A “capital gain” is the increase in value of a capital investment over the purchase price. Capital gains can be either short term — less than a year — or long term but either way, once the asset is sold that gain is subject to federal taxation sometimes approaching 30 percent. 

The first benefit is that if taxpayers use existing capital gains to invest in an opportunity zone, those capital gains can be temporarily removed from their taxable income. 

So, if the Acme Widget Company bought an asset, say, a piece of land, for $1,000 and then sold it for $2,000 a few years later, that $1,000 gain could be used to invest in an opportunity zone, instead of being whittled away through taxation. 

The second benefit is what’s called “stepping up the basis.” If Acme Widget buys a piece of land in an opportunity zone for $1,000, then holds it for at least five years before selling it for $2,000, tax incentives allow Acme to add a 10 percent increase to the basis (the base price), meaning its taxable capital gain is only $900, instead of $1,000. 

Using that same example, if Acme held the property for seven years instead of five, Acme could then add an additional 5 percent to that 10 percent basis increase, meaning it would only accrue $850 in taxable capital gains, rather than $1,000. 

If Acme holds the property for 10 years, it will then be permanently excused from paying taxes on all capital gains accrued after investing in the zone, thus encouraging investors to take advantage of the maximum impact of the capital gains tax breaks by planning a long-term presence in the zone. 

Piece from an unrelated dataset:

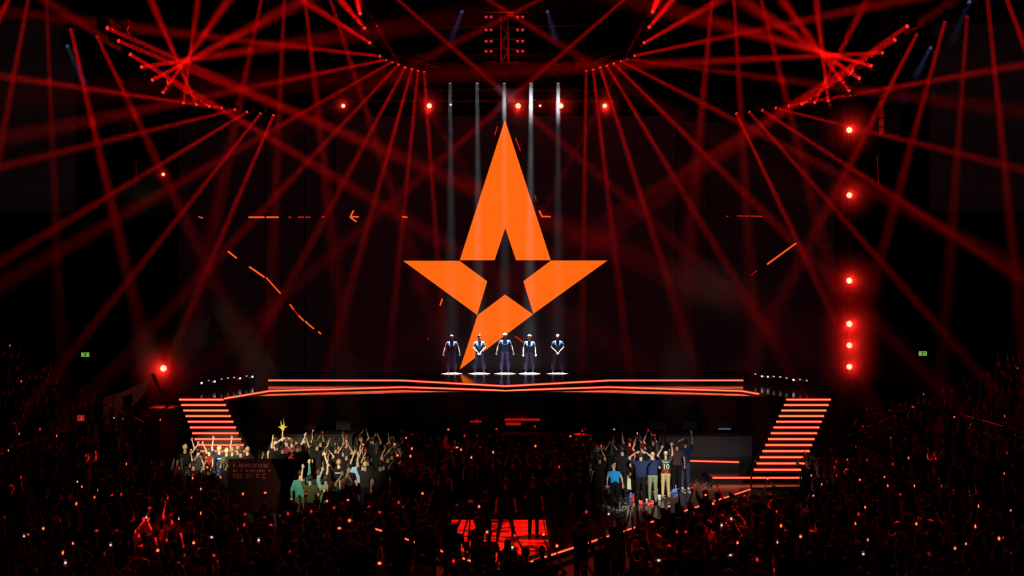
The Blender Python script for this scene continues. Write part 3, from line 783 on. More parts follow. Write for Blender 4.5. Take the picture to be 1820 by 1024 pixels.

Going back to Acme Widget Company, if Acme realized a capital gain of $1,000 on the sale of some asset last year, taxable at 25 percent, it could simply pay the taxes on the gain and retain a cool $750. 

If Acme instead invested that $1,000 in an opportunity zone this year, it wouldn’t have to pay any taxes at all on the $1,000 right now, and 10 years from now after an average appreciation of 7 percent, that $1,000 investment would be worth at least $1,967 but subject to a capital gains tax rate of exactly zero percent.

“People that are researching and looking for an opportunity zone see that we have one, and it brings additional folks our way,” said Hipps.